*Record excerpts*

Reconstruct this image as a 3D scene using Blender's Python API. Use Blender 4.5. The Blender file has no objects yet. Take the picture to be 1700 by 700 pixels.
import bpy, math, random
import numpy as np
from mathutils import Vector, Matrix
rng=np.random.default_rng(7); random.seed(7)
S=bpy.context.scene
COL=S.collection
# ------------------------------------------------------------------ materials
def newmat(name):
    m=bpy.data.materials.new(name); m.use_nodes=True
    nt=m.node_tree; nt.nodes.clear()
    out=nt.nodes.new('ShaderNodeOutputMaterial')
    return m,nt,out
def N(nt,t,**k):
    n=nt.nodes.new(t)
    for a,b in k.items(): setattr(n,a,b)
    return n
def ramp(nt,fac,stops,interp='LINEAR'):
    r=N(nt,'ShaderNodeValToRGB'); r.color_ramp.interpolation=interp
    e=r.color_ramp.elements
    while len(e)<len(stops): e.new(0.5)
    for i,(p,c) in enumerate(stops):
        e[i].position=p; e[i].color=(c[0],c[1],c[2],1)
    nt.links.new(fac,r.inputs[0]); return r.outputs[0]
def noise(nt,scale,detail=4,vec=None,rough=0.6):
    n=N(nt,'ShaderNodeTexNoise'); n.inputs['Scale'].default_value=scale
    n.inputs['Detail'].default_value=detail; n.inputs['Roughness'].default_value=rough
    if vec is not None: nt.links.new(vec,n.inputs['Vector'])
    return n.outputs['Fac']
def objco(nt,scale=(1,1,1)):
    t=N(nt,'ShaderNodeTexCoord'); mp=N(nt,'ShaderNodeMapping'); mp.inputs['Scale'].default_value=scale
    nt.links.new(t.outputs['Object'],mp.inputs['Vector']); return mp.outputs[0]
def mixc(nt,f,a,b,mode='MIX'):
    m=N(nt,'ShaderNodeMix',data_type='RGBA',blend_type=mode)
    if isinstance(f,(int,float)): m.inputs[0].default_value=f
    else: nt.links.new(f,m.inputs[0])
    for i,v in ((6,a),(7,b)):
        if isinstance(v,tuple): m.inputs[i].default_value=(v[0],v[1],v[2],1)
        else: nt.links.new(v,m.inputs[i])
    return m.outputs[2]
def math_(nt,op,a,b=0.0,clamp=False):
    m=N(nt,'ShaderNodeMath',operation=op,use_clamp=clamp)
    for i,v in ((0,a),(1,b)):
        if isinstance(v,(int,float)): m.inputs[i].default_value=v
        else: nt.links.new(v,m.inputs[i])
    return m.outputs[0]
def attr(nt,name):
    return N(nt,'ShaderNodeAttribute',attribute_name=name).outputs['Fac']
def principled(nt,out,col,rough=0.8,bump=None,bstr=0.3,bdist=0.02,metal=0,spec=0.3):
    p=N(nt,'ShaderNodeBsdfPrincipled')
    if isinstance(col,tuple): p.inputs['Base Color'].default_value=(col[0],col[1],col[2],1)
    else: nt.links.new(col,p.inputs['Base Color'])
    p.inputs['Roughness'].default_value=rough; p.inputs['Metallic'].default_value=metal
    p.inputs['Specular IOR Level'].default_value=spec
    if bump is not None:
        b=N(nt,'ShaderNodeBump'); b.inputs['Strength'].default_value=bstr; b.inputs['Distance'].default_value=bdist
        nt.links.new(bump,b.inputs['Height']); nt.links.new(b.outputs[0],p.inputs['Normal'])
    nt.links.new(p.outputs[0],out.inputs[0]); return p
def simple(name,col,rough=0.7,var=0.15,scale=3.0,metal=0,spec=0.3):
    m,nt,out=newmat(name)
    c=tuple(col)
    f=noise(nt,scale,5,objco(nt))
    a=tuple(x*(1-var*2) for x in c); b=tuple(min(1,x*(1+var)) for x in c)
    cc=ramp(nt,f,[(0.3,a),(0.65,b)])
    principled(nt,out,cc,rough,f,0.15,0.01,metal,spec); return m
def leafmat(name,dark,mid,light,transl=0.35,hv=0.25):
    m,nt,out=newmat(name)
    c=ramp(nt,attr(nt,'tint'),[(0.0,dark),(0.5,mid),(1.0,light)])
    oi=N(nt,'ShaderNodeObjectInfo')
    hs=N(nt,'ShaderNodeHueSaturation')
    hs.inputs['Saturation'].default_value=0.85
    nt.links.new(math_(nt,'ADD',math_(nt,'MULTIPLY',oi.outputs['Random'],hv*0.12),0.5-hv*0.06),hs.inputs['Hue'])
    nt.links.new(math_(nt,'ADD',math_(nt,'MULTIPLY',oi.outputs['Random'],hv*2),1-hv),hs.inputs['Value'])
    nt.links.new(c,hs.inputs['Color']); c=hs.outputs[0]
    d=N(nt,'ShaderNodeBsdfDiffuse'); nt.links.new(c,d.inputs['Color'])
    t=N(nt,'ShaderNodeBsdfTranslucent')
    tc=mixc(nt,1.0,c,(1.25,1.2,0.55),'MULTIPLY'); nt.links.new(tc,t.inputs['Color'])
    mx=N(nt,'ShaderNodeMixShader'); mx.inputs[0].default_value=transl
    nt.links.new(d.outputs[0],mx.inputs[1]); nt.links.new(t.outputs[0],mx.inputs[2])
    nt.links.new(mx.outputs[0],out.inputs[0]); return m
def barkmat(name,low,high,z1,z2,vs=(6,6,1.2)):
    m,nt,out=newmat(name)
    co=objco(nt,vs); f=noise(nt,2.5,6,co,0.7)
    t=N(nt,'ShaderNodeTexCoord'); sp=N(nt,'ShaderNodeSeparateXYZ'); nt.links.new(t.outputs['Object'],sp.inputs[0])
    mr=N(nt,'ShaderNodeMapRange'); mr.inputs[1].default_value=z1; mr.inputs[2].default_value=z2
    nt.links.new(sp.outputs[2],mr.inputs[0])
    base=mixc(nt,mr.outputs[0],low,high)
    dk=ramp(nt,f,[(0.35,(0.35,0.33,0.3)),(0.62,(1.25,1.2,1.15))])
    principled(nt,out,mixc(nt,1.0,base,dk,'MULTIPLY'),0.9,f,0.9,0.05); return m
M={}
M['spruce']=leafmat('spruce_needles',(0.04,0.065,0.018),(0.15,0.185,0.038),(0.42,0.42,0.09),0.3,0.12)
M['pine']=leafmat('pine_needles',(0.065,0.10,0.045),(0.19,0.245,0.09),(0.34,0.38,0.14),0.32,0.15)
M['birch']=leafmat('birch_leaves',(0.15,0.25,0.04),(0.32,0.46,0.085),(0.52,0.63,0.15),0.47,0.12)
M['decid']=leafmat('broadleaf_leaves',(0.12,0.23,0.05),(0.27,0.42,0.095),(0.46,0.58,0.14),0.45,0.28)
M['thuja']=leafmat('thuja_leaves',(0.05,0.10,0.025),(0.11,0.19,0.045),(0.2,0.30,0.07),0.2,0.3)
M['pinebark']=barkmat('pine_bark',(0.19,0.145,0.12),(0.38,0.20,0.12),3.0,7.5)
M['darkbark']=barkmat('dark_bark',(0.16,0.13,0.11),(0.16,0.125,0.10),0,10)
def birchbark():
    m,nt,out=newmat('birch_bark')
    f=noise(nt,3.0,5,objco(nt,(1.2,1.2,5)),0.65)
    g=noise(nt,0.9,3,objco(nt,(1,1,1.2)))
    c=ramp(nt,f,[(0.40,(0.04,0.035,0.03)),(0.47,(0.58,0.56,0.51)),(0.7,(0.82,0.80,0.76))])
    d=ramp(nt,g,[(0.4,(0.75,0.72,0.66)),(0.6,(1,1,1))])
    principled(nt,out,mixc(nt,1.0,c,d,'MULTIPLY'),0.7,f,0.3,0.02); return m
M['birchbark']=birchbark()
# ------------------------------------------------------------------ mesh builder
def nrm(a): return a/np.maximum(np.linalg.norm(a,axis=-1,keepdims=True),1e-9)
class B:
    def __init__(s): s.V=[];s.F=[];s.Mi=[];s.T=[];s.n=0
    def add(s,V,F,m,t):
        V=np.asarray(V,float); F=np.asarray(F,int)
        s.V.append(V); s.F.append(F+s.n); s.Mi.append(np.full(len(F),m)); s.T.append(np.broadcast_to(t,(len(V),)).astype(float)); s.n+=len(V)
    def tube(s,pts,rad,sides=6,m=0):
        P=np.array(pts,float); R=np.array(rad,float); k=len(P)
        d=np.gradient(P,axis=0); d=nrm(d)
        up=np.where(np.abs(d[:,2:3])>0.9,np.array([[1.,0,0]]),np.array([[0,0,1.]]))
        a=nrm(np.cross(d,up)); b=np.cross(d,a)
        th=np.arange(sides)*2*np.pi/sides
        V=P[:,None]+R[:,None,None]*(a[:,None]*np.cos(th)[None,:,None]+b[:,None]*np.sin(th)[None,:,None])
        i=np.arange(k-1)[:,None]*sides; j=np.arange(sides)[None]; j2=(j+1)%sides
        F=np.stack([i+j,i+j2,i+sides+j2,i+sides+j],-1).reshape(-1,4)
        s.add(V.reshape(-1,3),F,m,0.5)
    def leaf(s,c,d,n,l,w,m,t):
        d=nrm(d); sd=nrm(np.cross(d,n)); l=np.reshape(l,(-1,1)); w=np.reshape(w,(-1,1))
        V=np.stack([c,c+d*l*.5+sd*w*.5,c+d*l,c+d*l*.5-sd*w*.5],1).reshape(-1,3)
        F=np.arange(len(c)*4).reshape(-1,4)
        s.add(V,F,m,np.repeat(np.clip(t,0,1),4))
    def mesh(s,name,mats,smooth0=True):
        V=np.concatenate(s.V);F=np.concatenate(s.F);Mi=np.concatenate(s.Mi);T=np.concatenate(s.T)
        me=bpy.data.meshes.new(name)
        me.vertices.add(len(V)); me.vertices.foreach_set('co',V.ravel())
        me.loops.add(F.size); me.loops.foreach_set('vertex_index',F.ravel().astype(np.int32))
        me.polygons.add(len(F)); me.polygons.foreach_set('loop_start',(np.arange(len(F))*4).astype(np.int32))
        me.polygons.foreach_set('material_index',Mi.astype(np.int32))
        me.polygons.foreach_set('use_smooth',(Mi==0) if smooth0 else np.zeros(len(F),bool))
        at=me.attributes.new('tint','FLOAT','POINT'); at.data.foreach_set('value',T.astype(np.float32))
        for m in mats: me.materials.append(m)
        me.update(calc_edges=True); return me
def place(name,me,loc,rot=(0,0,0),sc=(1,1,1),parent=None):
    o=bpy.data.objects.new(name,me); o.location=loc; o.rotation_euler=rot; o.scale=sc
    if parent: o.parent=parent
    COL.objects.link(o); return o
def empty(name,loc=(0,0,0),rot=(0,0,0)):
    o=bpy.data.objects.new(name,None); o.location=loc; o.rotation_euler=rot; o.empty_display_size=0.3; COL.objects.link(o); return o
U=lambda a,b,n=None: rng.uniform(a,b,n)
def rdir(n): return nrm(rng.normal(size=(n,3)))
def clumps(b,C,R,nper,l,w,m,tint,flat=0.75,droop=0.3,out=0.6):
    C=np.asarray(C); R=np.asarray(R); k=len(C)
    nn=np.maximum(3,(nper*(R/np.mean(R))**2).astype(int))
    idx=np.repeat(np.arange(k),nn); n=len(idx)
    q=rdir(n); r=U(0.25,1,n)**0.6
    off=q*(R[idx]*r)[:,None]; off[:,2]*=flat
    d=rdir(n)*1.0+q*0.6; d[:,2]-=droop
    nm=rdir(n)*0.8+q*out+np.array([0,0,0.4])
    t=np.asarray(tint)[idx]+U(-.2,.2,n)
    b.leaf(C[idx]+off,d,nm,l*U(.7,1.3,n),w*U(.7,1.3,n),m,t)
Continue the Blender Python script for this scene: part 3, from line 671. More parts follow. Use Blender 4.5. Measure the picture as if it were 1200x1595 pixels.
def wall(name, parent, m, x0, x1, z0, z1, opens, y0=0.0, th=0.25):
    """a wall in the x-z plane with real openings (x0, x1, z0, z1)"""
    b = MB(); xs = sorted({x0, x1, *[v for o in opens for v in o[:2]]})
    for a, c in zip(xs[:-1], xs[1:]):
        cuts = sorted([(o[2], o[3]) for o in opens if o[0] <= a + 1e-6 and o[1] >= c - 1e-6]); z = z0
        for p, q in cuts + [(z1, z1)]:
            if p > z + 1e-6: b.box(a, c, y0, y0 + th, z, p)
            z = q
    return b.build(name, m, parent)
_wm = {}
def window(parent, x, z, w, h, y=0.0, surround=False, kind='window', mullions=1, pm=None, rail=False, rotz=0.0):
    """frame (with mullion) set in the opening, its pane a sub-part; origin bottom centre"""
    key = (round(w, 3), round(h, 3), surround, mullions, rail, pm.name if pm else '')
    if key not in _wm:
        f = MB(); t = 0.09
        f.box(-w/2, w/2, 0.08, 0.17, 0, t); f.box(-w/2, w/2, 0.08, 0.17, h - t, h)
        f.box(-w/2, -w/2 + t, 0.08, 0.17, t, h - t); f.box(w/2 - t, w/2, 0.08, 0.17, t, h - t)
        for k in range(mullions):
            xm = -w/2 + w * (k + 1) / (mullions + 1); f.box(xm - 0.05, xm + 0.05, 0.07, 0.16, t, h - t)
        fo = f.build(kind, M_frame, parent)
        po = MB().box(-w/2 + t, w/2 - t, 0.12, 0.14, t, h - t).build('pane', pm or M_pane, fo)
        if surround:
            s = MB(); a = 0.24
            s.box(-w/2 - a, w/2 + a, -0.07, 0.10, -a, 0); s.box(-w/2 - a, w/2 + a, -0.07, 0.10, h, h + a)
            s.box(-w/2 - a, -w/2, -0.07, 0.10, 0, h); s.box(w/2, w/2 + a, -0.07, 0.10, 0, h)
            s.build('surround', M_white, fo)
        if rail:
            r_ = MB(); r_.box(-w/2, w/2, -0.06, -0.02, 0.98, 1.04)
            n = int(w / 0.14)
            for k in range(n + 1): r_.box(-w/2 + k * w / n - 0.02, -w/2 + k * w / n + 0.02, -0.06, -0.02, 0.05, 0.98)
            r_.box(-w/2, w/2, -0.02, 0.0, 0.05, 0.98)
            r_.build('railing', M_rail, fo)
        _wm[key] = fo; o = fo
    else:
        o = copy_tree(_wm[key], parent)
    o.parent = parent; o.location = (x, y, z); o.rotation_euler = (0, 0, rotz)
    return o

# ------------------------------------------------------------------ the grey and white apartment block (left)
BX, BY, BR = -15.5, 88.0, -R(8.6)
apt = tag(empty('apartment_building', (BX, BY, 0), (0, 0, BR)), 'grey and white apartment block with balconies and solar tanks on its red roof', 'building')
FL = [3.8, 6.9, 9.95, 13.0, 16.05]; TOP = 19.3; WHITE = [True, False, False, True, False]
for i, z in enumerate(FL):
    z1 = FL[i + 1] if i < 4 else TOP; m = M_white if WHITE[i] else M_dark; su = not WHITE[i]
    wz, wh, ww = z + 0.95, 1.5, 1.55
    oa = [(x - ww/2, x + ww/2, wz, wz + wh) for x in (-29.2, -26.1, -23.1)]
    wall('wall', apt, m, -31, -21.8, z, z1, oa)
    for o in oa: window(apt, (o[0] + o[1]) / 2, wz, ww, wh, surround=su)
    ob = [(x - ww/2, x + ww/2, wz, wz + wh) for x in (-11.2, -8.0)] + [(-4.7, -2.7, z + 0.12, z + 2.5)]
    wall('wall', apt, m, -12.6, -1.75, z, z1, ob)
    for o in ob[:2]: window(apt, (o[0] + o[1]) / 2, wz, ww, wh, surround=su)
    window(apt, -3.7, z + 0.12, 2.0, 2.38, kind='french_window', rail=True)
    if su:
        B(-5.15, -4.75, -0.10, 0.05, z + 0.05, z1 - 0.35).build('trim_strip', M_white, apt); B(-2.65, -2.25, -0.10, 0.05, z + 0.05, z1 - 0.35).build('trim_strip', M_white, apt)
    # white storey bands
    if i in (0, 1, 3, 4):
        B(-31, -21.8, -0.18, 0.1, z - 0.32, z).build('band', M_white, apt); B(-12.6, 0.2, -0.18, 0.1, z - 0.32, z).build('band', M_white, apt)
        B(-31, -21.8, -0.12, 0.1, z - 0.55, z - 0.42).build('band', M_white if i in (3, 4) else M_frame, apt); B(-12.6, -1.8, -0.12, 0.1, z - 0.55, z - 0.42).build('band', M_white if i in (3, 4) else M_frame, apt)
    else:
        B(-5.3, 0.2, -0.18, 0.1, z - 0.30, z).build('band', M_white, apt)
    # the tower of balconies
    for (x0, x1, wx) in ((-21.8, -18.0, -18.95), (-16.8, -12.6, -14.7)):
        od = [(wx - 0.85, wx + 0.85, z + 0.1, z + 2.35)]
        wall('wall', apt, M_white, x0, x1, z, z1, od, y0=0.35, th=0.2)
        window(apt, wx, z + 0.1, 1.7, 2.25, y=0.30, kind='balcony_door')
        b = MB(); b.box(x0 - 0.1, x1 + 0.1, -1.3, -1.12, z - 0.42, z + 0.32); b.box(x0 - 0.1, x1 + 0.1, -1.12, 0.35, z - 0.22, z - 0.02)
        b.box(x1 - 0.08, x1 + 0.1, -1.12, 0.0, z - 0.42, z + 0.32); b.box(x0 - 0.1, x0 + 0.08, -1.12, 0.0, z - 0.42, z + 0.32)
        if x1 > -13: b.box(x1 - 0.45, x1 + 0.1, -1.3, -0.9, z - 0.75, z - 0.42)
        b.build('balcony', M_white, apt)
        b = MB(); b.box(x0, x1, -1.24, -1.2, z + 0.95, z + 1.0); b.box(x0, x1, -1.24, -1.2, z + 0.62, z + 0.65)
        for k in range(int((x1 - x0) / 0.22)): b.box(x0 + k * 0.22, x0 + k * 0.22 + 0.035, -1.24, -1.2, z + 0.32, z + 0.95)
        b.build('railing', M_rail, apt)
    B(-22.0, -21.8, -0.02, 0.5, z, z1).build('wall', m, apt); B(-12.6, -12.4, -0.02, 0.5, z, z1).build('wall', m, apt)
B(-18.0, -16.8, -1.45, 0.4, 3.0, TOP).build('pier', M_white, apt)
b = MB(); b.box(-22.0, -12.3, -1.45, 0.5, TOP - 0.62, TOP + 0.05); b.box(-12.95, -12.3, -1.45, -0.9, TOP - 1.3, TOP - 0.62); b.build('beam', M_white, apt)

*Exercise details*
Count the lines in which the string "from" appears, then report only that figure.

*Response to the task*
2